— BEGIN —

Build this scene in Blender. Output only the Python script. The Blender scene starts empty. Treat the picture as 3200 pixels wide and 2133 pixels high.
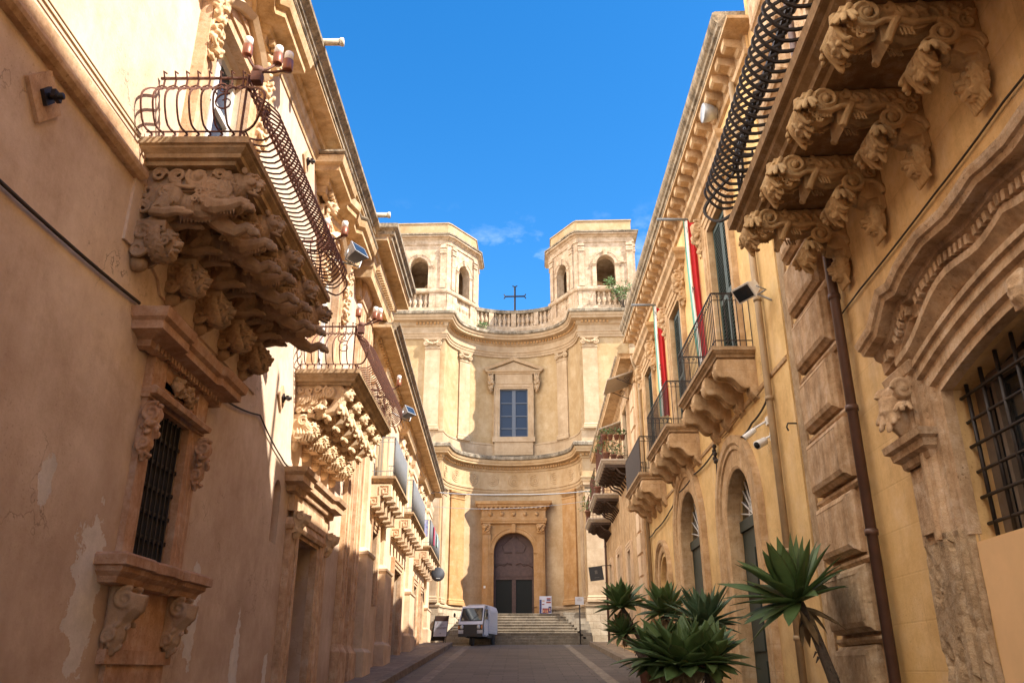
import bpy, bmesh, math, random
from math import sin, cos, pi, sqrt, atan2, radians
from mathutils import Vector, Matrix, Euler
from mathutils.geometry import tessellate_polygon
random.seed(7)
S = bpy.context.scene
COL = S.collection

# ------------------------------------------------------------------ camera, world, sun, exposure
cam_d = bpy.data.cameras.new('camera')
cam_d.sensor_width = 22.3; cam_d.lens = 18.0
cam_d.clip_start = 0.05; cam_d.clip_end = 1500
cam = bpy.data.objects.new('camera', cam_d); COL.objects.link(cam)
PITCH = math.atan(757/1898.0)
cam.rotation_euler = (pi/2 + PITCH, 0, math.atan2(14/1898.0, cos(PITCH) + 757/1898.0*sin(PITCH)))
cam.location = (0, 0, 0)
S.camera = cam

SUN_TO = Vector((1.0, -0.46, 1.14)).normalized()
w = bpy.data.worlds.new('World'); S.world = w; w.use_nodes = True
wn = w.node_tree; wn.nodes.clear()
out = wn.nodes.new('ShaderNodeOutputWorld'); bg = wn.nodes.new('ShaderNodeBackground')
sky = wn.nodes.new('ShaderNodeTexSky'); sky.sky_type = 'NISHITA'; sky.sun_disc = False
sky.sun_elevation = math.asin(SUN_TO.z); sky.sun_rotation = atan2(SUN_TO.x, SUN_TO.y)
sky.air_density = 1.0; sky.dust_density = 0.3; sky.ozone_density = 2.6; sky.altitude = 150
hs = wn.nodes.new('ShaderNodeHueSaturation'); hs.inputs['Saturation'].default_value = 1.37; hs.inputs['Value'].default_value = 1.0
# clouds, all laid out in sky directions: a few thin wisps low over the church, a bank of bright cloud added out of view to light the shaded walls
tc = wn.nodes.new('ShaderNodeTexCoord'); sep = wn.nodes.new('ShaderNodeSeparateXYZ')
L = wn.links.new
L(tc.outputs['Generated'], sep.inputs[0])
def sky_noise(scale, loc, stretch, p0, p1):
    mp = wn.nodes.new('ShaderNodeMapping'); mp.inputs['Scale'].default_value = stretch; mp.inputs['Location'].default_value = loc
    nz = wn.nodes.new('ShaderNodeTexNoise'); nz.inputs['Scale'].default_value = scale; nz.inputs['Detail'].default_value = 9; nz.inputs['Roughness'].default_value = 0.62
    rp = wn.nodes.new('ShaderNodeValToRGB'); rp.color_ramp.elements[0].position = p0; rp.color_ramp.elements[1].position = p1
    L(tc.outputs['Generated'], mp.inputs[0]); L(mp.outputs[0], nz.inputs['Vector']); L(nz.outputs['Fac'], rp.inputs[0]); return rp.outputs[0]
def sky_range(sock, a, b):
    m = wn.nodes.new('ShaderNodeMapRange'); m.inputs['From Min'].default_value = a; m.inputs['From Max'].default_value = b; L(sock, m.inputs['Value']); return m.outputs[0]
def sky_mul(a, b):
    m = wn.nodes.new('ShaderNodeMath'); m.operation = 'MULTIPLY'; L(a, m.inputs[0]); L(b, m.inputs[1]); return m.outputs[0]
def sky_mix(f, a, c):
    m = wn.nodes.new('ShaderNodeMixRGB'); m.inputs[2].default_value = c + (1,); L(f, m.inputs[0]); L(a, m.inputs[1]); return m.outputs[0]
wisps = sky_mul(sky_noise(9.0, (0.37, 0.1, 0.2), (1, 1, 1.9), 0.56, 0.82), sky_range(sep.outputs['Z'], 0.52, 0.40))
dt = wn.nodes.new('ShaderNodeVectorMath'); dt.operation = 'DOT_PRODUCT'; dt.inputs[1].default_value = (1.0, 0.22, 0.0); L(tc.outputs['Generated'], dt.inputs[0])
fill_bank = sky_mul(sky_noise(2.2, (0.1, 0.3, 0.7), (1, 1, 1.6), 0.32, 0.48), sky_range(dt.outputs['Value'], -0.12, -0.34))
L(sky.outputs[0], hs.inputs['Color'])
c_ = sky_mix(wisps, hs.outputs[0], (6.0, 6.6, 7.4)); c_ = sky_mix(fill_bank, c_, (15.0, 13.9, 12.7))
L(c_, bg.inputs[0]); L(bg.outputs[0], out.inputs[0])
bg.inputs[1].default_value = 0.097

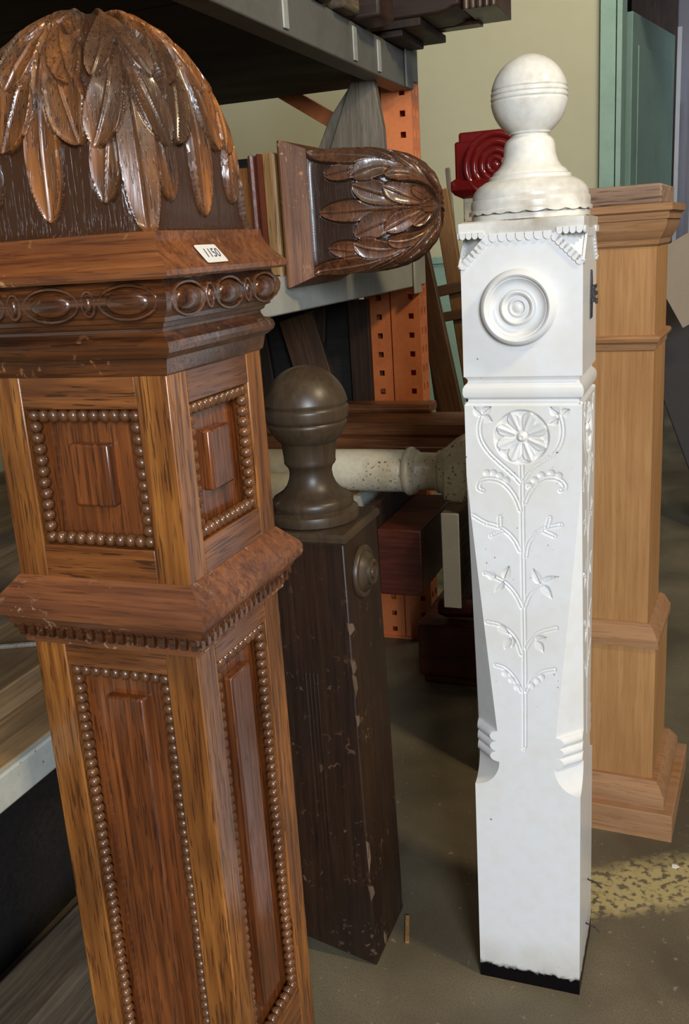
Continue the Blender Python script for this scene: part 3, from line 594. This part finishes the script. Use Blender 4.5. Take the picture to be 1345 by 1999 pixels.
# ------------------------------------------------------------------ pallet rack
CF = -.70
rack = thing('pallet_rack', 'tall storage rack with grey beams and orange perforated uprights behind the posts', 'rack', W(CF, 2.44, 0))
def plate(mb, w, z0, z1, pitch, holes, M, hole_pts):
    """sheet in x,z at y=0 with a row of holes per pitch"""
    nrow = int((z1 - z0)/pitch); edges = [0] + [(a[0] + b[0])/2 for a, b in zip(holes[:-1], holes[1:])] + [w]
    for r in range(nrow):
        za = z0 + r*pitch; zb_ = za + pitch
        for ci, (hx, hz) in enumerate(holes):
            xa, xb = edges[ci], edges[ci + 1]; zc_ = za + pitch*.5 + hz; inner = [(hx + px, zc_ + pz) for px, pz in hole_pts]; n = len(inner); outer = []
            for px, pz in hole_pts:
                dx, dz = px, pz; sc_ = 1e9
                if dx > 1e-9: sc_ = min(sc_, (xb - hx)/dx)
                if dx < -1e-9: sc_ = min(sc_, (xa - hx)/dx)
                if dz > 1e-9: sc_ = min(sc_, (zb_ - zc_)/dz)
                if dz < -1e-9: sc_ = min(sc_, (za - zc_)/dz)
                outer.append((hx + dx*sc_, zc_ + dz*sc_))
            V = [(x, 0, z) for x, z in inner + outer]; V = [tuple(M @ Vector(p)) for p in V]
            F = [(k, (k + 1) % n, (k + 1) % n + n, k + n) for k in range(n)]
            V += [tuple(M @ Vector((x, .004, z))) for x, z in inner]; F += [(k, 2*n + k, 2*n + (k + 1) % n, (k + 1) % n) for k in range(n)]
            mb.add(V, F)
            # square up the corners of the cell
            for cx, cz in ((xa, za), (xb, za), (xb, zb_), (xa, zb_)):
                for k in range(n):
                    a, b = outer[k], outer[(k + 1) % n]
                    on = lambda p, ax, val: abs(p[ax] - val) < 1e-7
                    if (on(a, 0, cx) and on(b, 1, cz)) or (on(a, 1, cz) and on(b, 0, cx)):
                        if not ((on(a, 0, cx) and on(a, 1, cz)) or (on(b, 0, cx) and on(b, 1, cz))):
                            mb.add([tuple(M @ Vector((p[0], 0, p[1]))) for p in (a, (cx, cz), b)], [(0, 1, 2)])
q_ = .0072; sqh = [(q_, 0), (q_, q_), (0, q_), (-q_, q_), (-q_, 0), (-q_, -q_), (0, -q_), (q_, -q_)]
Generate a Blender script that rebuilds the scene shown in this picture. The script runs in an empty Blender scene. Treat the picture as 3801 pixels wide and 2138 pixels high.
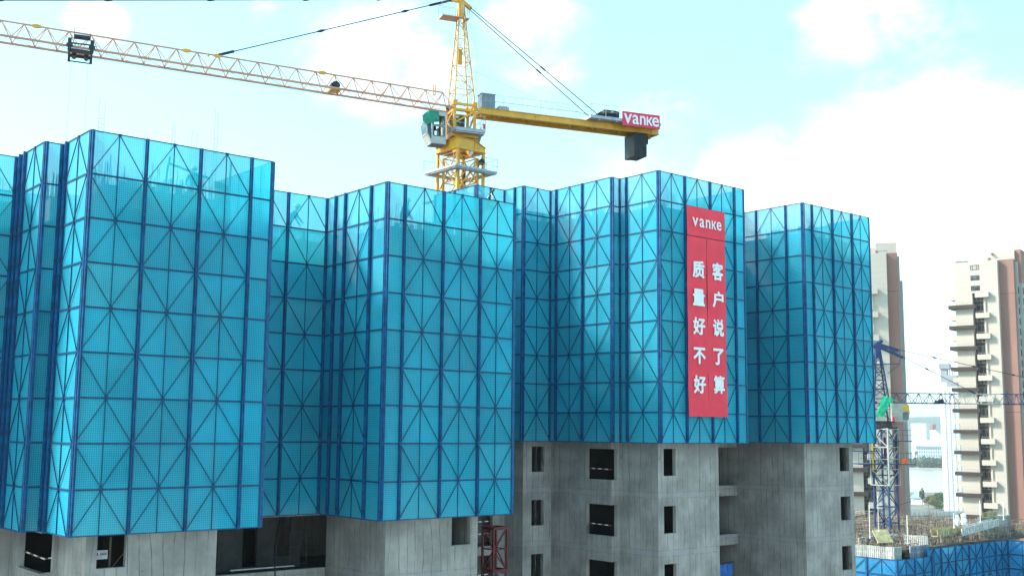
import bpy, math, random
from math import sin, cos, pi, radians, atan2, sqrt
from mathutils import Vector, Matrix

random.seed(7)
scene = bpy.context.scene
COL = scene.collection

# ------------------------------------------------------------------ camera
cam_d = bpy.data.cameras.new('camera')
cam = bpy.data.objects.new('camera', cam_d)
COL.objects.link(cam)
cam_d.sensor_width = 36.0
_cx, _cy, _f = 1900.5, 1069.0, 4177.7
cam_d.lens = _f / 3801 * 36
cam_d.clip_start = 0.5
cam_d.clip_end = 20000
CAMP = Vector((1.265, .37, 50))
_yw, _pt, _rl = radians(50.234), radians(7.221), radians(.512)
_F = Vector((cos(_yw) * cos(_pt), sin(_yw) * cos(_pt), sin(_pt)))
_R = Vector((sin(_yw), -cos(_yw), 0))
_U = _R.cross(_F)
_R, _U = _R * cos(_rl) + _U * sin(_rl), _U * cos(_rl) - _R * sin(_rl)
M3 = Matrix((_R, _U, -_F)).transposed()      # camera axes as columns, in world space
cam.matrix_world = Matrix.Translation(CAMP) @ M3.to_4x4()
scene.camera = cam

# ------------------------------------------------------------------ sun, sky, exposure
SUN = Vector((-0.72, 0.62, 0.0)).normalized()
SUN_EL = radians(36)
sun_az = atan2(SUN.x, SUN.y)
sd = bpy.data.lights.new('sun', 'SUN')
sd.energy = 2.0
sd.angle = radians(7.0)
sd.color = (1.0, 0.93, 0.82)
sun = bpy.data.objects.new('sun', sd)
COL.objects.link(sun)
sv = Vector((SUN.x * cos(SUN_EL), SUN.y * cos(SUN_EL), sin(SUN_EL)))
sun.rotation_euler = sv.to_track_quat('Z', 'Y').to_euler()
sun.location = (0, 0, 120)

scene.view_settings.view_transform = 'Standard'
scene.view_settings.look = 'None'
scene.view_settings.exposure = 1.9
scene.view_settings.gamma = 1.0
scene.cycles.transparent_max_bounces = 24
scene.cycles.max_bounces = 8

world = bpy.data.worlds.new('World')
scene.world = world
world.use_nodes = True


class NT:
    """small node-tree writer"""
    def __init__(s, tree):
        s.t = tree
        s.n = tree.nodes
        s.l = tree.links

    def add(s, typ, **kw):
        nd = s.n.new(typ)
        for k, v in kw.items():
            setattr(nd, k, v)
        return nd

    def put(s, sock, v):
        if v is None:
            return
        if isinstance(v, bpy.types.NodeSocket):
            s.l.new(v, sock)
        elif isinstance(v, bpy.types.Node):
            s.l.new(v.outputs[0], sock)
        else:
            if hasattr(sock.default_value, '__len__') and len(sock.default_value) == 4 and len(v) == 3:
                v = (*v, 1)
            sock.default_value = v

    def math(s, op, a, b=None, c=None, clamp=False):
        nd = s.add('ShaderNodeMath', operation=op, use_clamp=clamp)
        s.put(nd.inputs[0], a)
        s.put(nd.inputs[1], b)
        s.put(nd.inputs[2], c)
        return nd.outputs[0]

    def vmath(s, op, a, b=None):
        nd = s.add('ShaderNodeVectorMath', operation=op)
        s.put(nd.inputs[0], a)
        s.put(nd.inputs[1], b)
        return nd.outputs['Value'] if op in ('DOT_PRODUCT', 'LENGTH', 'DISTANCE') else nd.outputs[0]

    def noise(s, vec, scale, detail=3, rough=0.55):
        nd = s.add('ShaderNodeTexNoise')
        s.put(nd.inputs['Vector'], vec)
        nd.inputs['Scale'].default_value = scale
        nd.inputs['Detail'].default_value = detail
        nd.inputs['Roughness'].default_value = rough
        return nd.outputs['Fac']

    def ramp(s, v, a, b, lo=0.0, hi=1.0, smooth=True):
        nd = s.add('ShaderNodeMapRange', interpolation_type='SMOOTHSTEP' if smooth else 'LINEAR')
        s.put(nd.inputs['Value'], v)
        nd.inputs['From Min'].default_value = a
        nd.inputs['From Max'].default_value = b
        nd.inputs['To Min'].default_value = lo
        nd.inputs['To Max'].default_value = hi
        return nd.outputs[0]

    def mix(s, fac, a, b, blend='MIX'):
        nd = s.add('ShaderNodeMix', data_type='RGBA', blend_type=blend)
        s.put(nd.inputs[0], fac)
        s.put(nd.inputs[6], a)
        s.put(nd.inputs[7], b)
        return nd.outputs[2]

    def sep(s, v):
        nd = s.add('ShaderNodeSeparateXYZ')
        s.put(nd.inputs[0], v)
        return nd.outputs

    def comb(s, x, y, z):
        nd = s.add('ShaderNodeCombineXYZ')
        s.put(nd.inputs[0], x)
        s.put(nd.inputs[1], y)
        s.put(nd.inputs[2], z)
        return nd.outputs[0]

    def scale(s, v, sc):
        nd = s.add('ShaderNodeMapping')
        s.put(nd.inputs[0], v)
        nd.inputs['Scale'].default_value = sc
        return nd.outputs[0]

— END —

■ **Exercise details**
Copy each line of the listing that contains the string "pixels".

■ **Task result**
Build this scene in Blender. Output only the Python script. The Blender scene starts empty. Treat the picture as 3200 pixels wide and 2133 pixels high.
Continue the Blender Python script for this scene: part 3, from line 594. This part finishes the script. Use Blender 4.5. Take the picture to be 1345 by 1999 pixels.
Generate a Blender script that rebuilds the scene shown in this picture. The script runs in an empty Blender scene. Treat the picture as 3801 pixels wide and 2138 pixels high.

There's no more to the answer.